What I have finally achieved in the 17 months since my last show is a clarity about how people know when it’s time to retire. Ironically, in most cases, they already know, or will before they make the decision. The biggest challenge is admitting it to themselves.
President Biden had to know when he struggled to find the right words during the debate earlier this month. Skip Bayless only had to check his TV ratings, which have been in decline for close to a decade.
In both their cases, everyone else accepted the reality before they did. The ego is a powerful force. That’s why it’s so agonizing to accept the fact that you are past your prime, over the hill, no longer the person you once were.
Along the way in retirement, you get little reminders of this sad truth.

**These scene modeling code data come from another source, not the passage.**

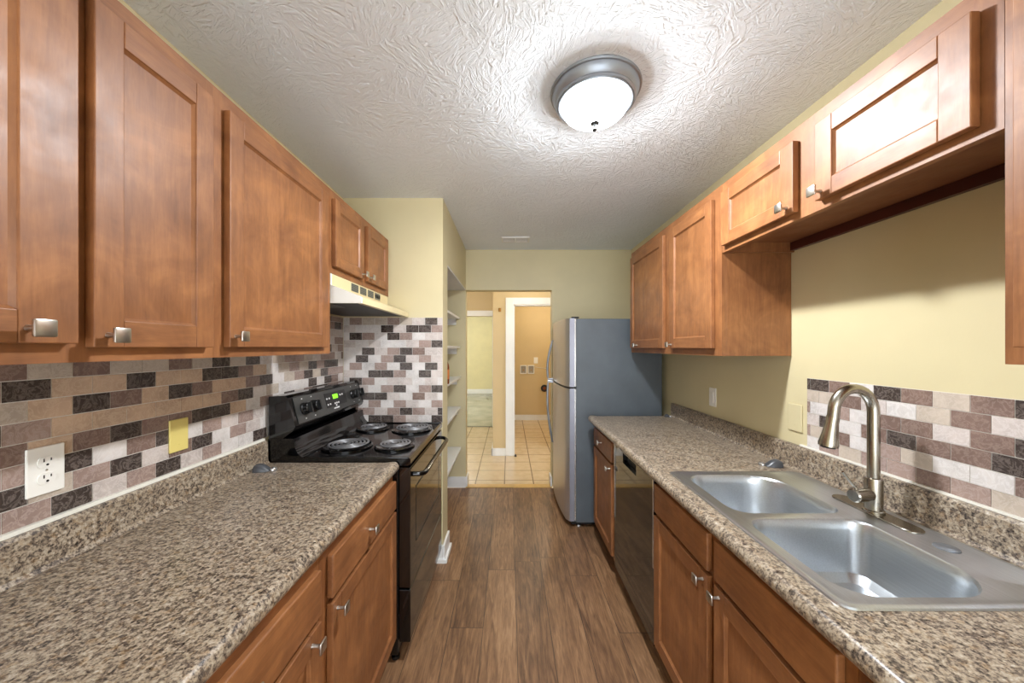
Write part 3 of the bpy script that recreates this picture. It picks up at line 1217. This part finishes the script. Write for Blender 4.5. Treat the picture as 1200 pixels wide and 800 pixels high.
MB().box(.6425, .6465, DY0 + .003, DY0 + .014, .45, .866, CHROME, .001).build('chrome_strip', dw)
MB().box(.6425, .6465, DY1 - .014, DY1 - .003, .40, .866, CHROME, .001).build('chrome_strip', dw)
MB().box(.72, .735, DY0 + .01, DY1 - .01, .0, .099, BLKPLAS).build('toe_panel', dw)

# ------------------------------------------------------------------ sink
def rrect(x0, x1, y0, y1, r, z, n=10):
    if not isinstance(r, (tuple, list)):
        r = (r,) * 4
    p = []
    for (cx, cy, a0, rr) in ((x1 - r[0], y1 - r[0], 0, r[0]), (x0 + r[1], y1 - r[1], PI / 2, r[1]),
                             (x0 + r[2], y0 + r[2], PI, r[2]), (x1 - r[3], y0 + r[3], 1.5 * PI, r[3])):
        for i in range(n + 1):
            a = a0 + PI / 2 * i / n
            p.append((cx + rr * math.cos(a), cy + rr * math.sin(a), z))
    return p


sk = thing('kitchen_sink', 'stainless steel double-bowl drop-in sink set in the speckled counter', 'sink', (0, 0, 0))
SZ = CT1
sx0, sx1, sy0, sy1 = .664, 1.205, .692, 1.466
bm_ = MB()
outer = [rrect(sx0, sx1, sy0, sy1, .03, SZ + .0006), rrect(sx0 + .002, sx1 - .002, sy0 + .002, sy1 - .002, .03, SZ + .0045),
         rrect(sx0 + .008, sx1 - .008, sy0 + .008, sy1 - .008, .027, SZ + .006), rrect(sx0 + .016, sx1 - .016, sy0 + .016, sy1 - .016, .022, SZ + .0055),
         rrect(sx0 + .021, sx1 - .021, sy0 + .021, sy1 - .021, .019, SZ + .003)]
bm_.rings(outer, SINKM, False, False, True)
mi = bm_.mi(SINKM)
bmm = bm_.bm
bowls = [(.712, 1.062, 1.098, 1.428, (.115, .075, .06, .05)), (.709, 1.062, .728, 1.064, (.05, .06, .075, .115))]
top_loops = []
for (x0, x1, y0, y1, r) in bowls:
    def lp(ins, z, k=1.0):
        return rrect(x0 + ins, x1 - ins, y0 + ins, y1 - ins, tuple(max(.012, q - ins * .4) for q in r), z)
    loops = [lp(-.004, SZ + .003), lp(0, SZ + .002), lp(.004, SZ - .004), lp(.008, SZ - .03), lp(.016, SZ - .11), lp(.024, SZ - .145),
             lp(.042, SZ - .165), lp(.07, SZ - .173), lp(.11, SZ - .177)]
    bm_.rings(loops, SINKM, False, True, True)
    top_loops.append(loops[0])
# flat deck with two holes
bmesh.ops.remove_doubles(bmm, verts=bmm.verts[:], dist=1e-6)
vs_by = {}
for v in bmm.verts:
    vs_by[(round(v.co.x, 5), round(v.co.y, 5), round(v.co.z, 5))] = v
edges = []
for loop in [outer[-1]] + top_loops:
    ring = [vs_by[(round(p[0], 5), round(p[1], 5), round(p[2], 5))] for p in loop]
    for a, c_ in zip(ring, ring[1:] + ring[:1]):
        if a is c_:
            continue
        e = bmm.edges.get((a, c_)) or bmm.edges.new((a, c_))
        edges.append(e)
r = bmesh.ops.triangle_fill(bmm, use_beauty=True, use_dissolve=False, edges=edges, normal=(0, 0, 1))
for g in r['geom']:
    if isinstance(g, bmesh.types.BMFace):
        g.material_index = mi
        g.smooth = True
bm_.build('basin', sk, 28)
for cx, cy in ((.905, 1.27), (.905, .90)):
    b = MB()
    b.lathe([(.044, .0), (.044, .003), (.036, .004), (.030, .001), (.006, .0005)], (cx, cy, SZ - .1768), CHROME, 28)
    b.build('drain', sk)
MB().lathe([(.024, 0), (.024, .002), (.020, .004), (.006, .005)], (1.132, .905, SZ + .0032), DKPEW, 28).build('hole_cap', sk)

# ------------------------------------------------------------------ faucet
fx, fy, fz = 1.146, 1.10, SZ + .0032
fc = thing('kitchen_faucet', 'brushed nickel gooseneck pull-down faucet on the sink deck', 'faucet', (fx, fy, fz))
b = MB()
pl = [(p[0], p[1]) for p in rrect(-.029, .029, -.128, .128, .028, 0)]
b.rings([[(x, y, 0) for x, y in pl], [(x, y, .003) for x, y in pl], [(x * .93, y * .985, .005) for x, y in pl]], FAUC, True, True, True)
b.build('deck_plate', fc)
b = MB()
b.lathe([(.0265, .0052), (.0265, .010), (.0225, .012), (.0225, .105), (.0215, .109), (.0165, .111)], (0, 0, 0), FAUC, 32)
b.build('body', fc)
b = MB()
pts = [(0, 0, .1112), (0, 0, .18), (0, 0, .26), (0, 0, .315)]
AR = .0625
for i in range(1, 15):
    a = PI * i / 15
    pts.append((-AR + AR * math.cos(a), .0, .315 + AR * math.sin(a) * 1.18))
pts.append((-2 * AR - .0005, 0, .312))
pts.append((-2 * AR - .0015, 0, .3025))
b.tube(pts, .0155, FAUC, 22)
b.build('spout', fc)
b = MB()
a0 = Vector((-2 * AR - .0016, 0, .3022))
b.tube([a0, a0 + Vector((-.004, 0, -.02)), a0 + Vector((-.010, 0, -.055)), a0 + Vector((-.015, 0, -.085)), a0 + Vector((-.0165, 0, -.094))],
       [.0165, .0165, .0205, .0255, .0245], FAUC, 26)
sh = b.build('spray_head', fc)
b = MB()
b.tube([a0 + Vector((-.0166, 0, -.0945)), a0 + Vector((-.017, 0, -.098))], [.020, .019], BLKPLAS, 22)
b.build('spray_face', sh)
b = MB()
hd_ = Vector((-1.0, -.16, .0)).normalized()
b.tube([hd_ * .018 + Vector((0, 0, .058)), hd_ * .036 + Vector((0, 0, .058)), hd_ * .0365 + Vector((0, 0, .058)), hd_ * .074 + Vector((0, 0, .058)), hd_ * .078 + Vector((0, 0, .058))],
       [.019, .019, .0205, .0205, .017], FAUC, 24)
hh = b.build('handle', fc)
b = MB()
q = hd_ * .062 + Vector((0, 0, .076))
b.tube([q, q + Vector((-.014, .004, .020)), q + Vector((-.036, .010, .052))], [.0042, .0038, .0035], FAUC, 10)
b.build('lever', hh)

# ------------------------------------------------------------------ ceiling light and vent
lt = thing('ceiling_light', 'flush ceiling light with pewter rim and lit frosted dome', 'ceiling light', (.336, 1.37, H - .001))
b = MB()
b.lathe([(.172, 0), (.174, -.004), (.172, -.010), (.166, -.011), (.165, -.018), (.159, -.034), (.152, -.042), (.153, -.047), (.147, -.050), (.143, -.049), (.141, -.055), (.133, -.056), (.130, -.050), (.130, -.012), (.02, -.010)],
        (0, 0, 0), DKPEW, 64, cap=False)
b.build('rim', lt)
b = MB()
prof = []
for i in range(15):
    a = PI / 2 * i / 14
    prof.append((.1295 * math.cos(a) ** .9 if i < 14 else .004, -.050 - .070 * math.sin(a)))
b.lathe(prof, (0, 0, 0), DOME, 56, cap=False)
b.build('glass_dome', lt)
b = MB()
b.lathe([(.004, -.1202), (.014, -.1205), (.018, -.127), (.008, -.132), (.0065, -.140), (.0105, -.145), (.010, -.152), (.002, -.158)], (0, 0, 0), FINM, 20)
b.build('finial', lt)
ld = bpy.data.lights.new('ceiling_light_disc', 'AREA')
ld.shape = 'DISK'
ld.size = .11
ld.energy = LAMP_POWER
ld.color = (.94, .97, 1)
lo = bpy.data.objects.new('ceiling_light_disc', ld)
lo.location = (.336, 1.37, H - .075)
COL.objects.link(lo)
point_light('ceiling_light_bulb', (.336, 1.37, H - .098), LAMP_POWER * .48, .03, (.93, .97, 1))

vt = thing('ceiling_vent', 'small white two-slot air register in the textured ceiling near the hall opening', 'vent', (.06, 3.25, H - .001))
b = MB()
for q in ((-.13, .13, .055, .075), (-.13, .13, -.075, -.055), (-.13, -.112, -.055, .055), (.112, .13, -.055, .055), (-.008, .008, -.055, .055)):
    b.box(q[0], q[1], q[2], q[3], -.008, 0, WHITE, .002)
b.build('grille_frame', vt)
for x0, x1 in ((-.112, -.008), (.008, .112)):
    b = MB()
    b.box(x0, x1, -.055, .055, -.0025, -.001, VENTD)
    for j in range(3):
        yy = -.035 + j * .033
        b.prism([(yy, -.003), (yy + .010, -.0075), (yy + .012, -.0075), (yy + .002, -.003)], 'x', x0 + .001, x1 - .001, WHITE)
    b.build('louver', vt)

# ------------------------------------------------------------------ alcove shelves
names = ['topmost white shelf in the alcove by the hall opening', 'second white alcove shelf from the top, above the brown bottle',
         'third white alcove shelf from the top, holding the brown bottle', 'fourth white alcove shelf from the top, just over the lowest one',
         'lowest white shelf in the alcove by the hall opening']
for lab, z, xf in zip(names, (1.725, 1.428, 1.118, .808, .395), (-.508, -.500, -.497, -.495, -.492)):
    o = thing('alcove_shelf', lab, 'shelf', (0, 0, z), 0, 'white alcove shelves')
    MB().box(XL + .003, xf, 2.533, YB - .003, 0, .022, WHITE, .002).build('board', o)
    b = MB()
    b.box(XL + .02, xf - .035, YB - .035, YB - .003, -.060, -.0005, WHITE, .002)
    b.build('bracket', o)
bo = thing('bottle', 'brown bottle with dark cap standing on an alcove shelf', 'bottle', (-.515, 2.845, 1.1405))
MB().lathe([(.026, 0), (.029, .004), (.029, .135), (.024, .16), (.012, .185), (.012, .20)], (0, 0, 0), AMBER, 24).build('body', bo)
MB().lathe([(.0293, .04), (.0297, .041), (.0297, .115), (.0293, .116)], (0, 0, 0), LABELM, 24, cap=False).build('paper_label', bo)
MB().lathe([(.0145, .2005), (.0145, .228), (.012, .232)], (0, 0, 0), DARKCAP, 20).build('cap', bo)


# ------------------------------------------------------------------ little plastic clips on the counters
def clip(label, loc, rz, s=1.0):
    o = thing('plastic_clip', label, 'clip', loc, rz)
    b = MB()
    R = []
    for i in range(9):
        t = i / 8
        hgt = .027 * math.sin(PI * (.25 + .72 * t)) * s + .002
        wd = (.016 + .006 * math.sin(PI * t)) * s
        x = (-.028 + .056 * t) * s
        ring = []
        for k in range(12):
            a = PI * k / 11
            ring.append((x, wd * math.cos(a), hgt * math.sin(a) + .0006))
        R.append(ring)
    b.rings(R, GREYPL, True, True, True)
    b.build('shell', o)
    b = MB()
    b.lathe([(.0125 * s, .0), (.0125 * s, .006 * s), (.010 * s, .010 * s), (.003, .011 * s)], (.038 * s, -.004 * s, .0006), PALE, 18)
    b.build('pale_end', o)
    return o


clip('grey plastic clip with pale end on the counter beside the range backguard', (-1.042, 1.478, CT1 + .0005), .25, 1.1)
clip('grey plastic clip with pale end on the counter behind the far sink bowl', (1.160, 1.535, CT1 + .0005), 2.9, 1.1)
clip('small dark plastic clip at the fridge end of the sink counter', (1.19, 2.63, CT1 + .0005), .3, .7)
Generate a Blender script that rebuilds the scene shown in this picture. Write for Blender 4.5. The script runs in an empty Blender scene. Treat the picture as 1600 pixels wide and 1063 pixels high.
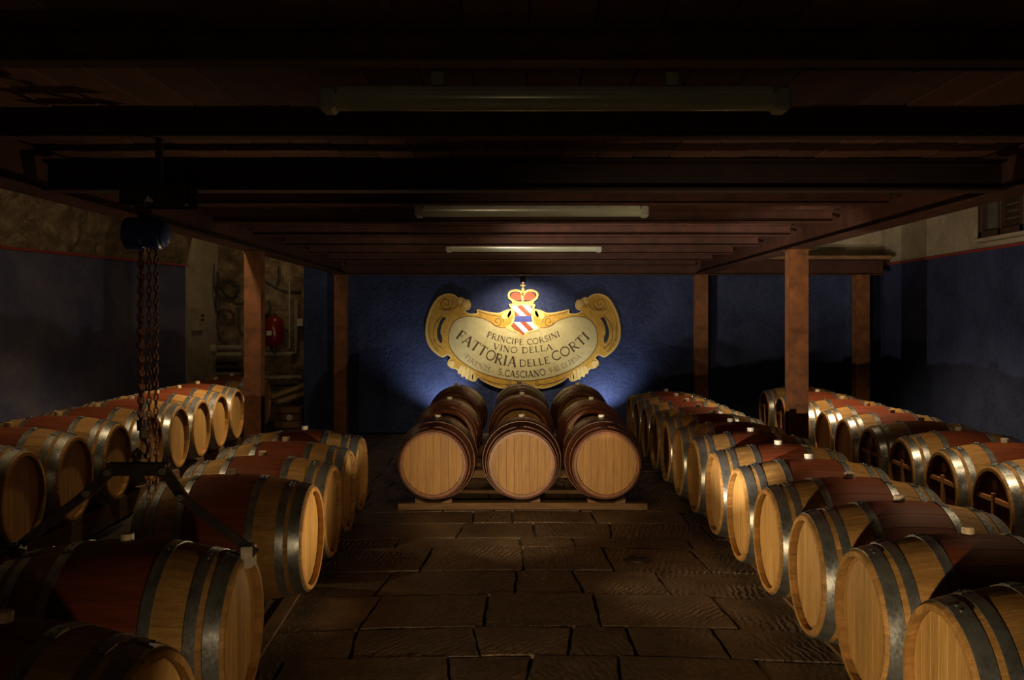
import bpy, bmesh, math, random
from mathutils import Vector, Matrix, noise
random.seed(7)
C = bpy.context.scene.collection
PI = math.pi
R = math.radians

# ------------------------------------------------------------------ camera, world, lights, exposure
cam_d = bpy.data.cameras.new('camera')
cam = bpy.data.objects.new('camera', cam_d); C.objects.link(cam)
F = 1464.0; H = 1.55
cam_d.sensor_width = 36; cam_d.lens = F/1600*36
cam.location = (0, 0, H); cam.rotation_euler = (PI/2, 0, 0)
cam_d.shift_x = -10/1600; cam_d.shift_y = -28.5/1600
cam_d.clip_start = .05
bpy.context.scene.camera = cam
sc = bpy.context.scene
sc.view_settings.view_transform = 'Standard'; sc.view_settings.look = 'None'
sc.view_settings.gamma = 1; sc.view_settings.use_curve_mapping = False
sc.view_settings.exposure = 0
w = bpy.data.worlds.new('world'); sc.world = w; w.use_nodes = True
w.node_tree.nodes['Background'].inputs[0].default_value = (1, .75, .5, 1)
w.node_tree.nodes['Background'].inputs[1].default_value = 0.0

def lamp(kind, name, loc, power, col, target=None, cone=60, blend=.5, size=.02):
    d = bpy.data.lights.new(name, kind); d.energy = power; d.color = col
    d.shadow_soft_size = size
    o = bpy.data.objects.new(name, d); C.objects.link(o); o.location = loc
    if kind == 'SPOT':
        d.spot_size = R(cone); d.spot_blend = blend
        v = Vector(target) - Vector(loc)
        o.rotation_euler = v.to_track_quat('-Z', 'Y').to_euler()
    return o
WARM = (1, .74, .42); NEUT = (1, .86, .66); COOL = (.82, .9, 1)
# spotlight over the painted coat of arms
lamp('SPOT', 'sign_spot_light', (.06, 12.36, 2.06), 96, (1, .88, .66), (.06, 13.08, 1.36), 112, 1, .02)
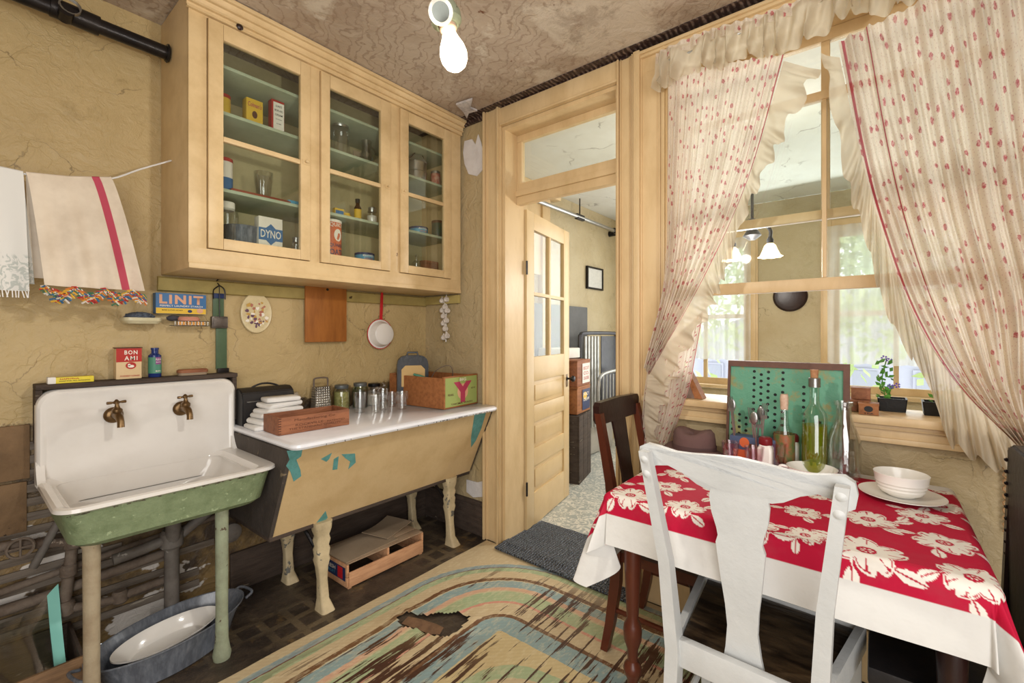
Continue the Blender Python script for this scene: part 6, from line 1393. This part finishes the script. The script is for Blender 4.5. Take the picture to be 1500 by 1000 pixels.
b = B(); out = L_+[(-a, z) for a, z in reversed(L_)]
loft(b, [[Vector((-.185+x_-.0+(-.05*((p[1]-.46)/.46))+.035, p[0], p[1])) for p in out] for x_ in (0, .012)]); build(b, 'splat', whitep, wc, world=False, sharp=60)
b = B(); rings = [[(-.17, -.165, .0), (-.165, .165, 0), (.20, .215, 0), (.215, -.225, 0)]]
def seat(bm, z0, z1, k=1, xo=.0):
    q = [(-.165, -.168), (.225, -.225), (.225, .215), (-.165, .168)]
    loft(bm, [[Vector((x_*k+xo, y_*k, z)) for x_, y_ in q] for z in (z0, z1)]); return bm
b = B(); seat(b, .455, .468, .94); build(b, 'seat_panel', paint('dark_worn_leather', '2a211a', .28, '7a6348', .75, 5, None, bump=.3, bs=12, stretch=(4, 1, 1)), wc, world=False)
for s in (-1, 1):
    b = B(); A_, B_ = Vector((-.17, s*.17, 0)), Vector((.235, s*.225, 0)); d_ = (B_-A_).normalized(); nn = Vector((-d_.y, d_.x, 0))*s
    loft(b, [[A_+nn*a+Vector((0, 0, z)), B_+nn*a+Vector((0, 0, z))] for a, z in ((-.012, .41), (.008, .41), (.008, .482), (-.012, .482))][0:0] or [[A_-nn*.012+Vector((0, 0, .41)), A_+nn*.008+Vector((0, 0, .41)), A_+nn*.008+Vector((0, 0, .482)), A_-nn*.012+Vector((0, 0, .482))], [B_-nn*.012+Vector((0, 0, .41)), B_+nn*.008+Vector((0, 0, .41)), B_+nn*.008+Vector((0, 0, .482)), B_-nn*.012+Vector((0, 0, .482))]]); build(b, 'side_rail', whitep, wc, world=False)
b = B(); bx(b, -.19, -.165, -.155, .155, .41, .485, .003); build(b, 'back_rail', whitep, wc, world=False)
b = B(); bx(b, .215, .238, -.22, .215, .41, .478, .003); build(b, 'front_rail', whitep, wc, world=False)
for s in (-1, 1):
    b = B(); strap(b, [(.215, s*.205, 0), (.215, s*.205, .42)], [.028, .036], [.028, .036]); build(b, 'leg', whitep, wc, world=False)
    b = B(); tube(b, [(-.22, s*.18, .2), (.215, s*.205, .2)], .01); build(b, 'stretcher', whitep, wc, world=False)
# dark chair at door end
dc = thing('dark_chair', 'dark red-brown wooden chair at door end of the table', 'chair', (1.92, .64, .0055), R(-90))
for s in (-1, 1):
    b = B(); strap(b, [(-.25, s*.19, 0), (-.225, s*.19, .12), (-.20, s*.19, .3), (-.198, s*.19, .45), (-.225, s*.19, .7), (-.28, s*.188, .985)], [.034]*6, [.03, .036, .042, .044, .036, .028]); build(b, 'stile', redw, dc, world=False)
    b = B(); strap(b, [(.19, s*.19, 0), (.19, s*.19, .44)], [.026, .036], [.026, .036]); build(b, 'leg', redw, dc, world=False)
    b = B(); tube(b, [(-.21, s*.19, .18), (.19, s*.19, .18)], .01); build(b, 'stretcher', redw, dc, world=False)
b = B(); pts = [(-.205, .955), (-.205, 1.015), (-.19, 1.03), (0, 1.036), (.19, 1.03), (.205, 1.015), (.205, .955), (.185, .935), (-.185, .935)]
loft(b, [[Vector((x_, p[0], p[1])) for p in pts] for x_ in (-.30, -.272)]); build(b, 'crest_rail', dark, dc, world=False)
for y_ in (0,):
    b = B(); strap(b, [(-.205, y_, .46), (-.24, y_, .7), (-.284, y_, .945)], [.12, .10, .13], [.01]*3); build(b, 'slat', dark, dc, world=False)
b = B(); bx(b, -.21, .215, -.205, .205, .43, .455, .008); build(b, 'seat', dark, dc, world=False)
b = B(); bx(b, -.2, .2, -.19, .19, .385, .43, .003); build(b, 'seat_frame', redw, dc, world=False)
# studded chair at far end
sc_ = thing('studded_chair', 'black leather chair back with studs at right edge behind table', 'chair', (1.68, -.19, .0055), R(90))
b = B(); prism(b, [(-.20, .50), (.20, .50), (.19, 1.0), (.15, 1.02), (-.15, 1.02), (-.19, 1.0)], 'x', -.125, -.095, .006); build(b, 'back', blackr, sc_, world=False)
for s in (-1, 1):
    b = B(); strap(b, [(-.16, s*.19, 0), (-.10, s*.19, .45), (-.115, s*.195, 1.0)], [.03]*3, [.04, .04, .03]); build(b, 'stile', dark, sc_, world=False)
    b = B(); strap(b, [(.19, s*.17, 0), (.19, s*.17, .44)], [.03]*2, [.03]*2); build(b, 'leg', dark, sc_, world=False)
    for k in range(14):
        b = B(); bmesh.ops.create_icosphere(b, subdivisions=1, radius=.006, matrix=Matrix.Translation((-.093, s*.185, .54+k*.033))); build(b, 'stud', steelk, sc_, world=False)
b = B(); bx(b, -.12, .21, -.2, .2, .42, .47, .01); build(b, 'seat', blackr, sc_, world=False)
# black cable under the table
b = B(); tube(b, cat([(1.9, .1, .012), (2.0, -.05, .03), (2.05, -.25, .014), (1.95, -.5, .012)], 8), .007, 8); tag(build(b, 'black_cable', blk), 'black cable curving on floor under the table', 'cable')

For me, it came last August, when my twin grandsons – both big soccer fans – asked me to get them tickets to see their hero, Lionel Messi, play against the Philadelphia Union in Chester. After all, whenever they needed tickets to sports event before then, it was no problem for their big-shot grandfather, whom they like to call Chooch.
I made several calls to get the coveted tickets. Hell, in desperation, I even offered to pay. Crickets. No one even bothered to return my call.
I had no show on which to promote them. I had no power. I would say I was just another face in the crowd, but that was the problem now. I couldn’t even make it into the crowd. I had no tickets.
So I had to call the boys, 15, with the bad news. And I had to admit the truth about life after retirement.
“Sorry, boys,” I said. “Chooch can’t do it anymore.”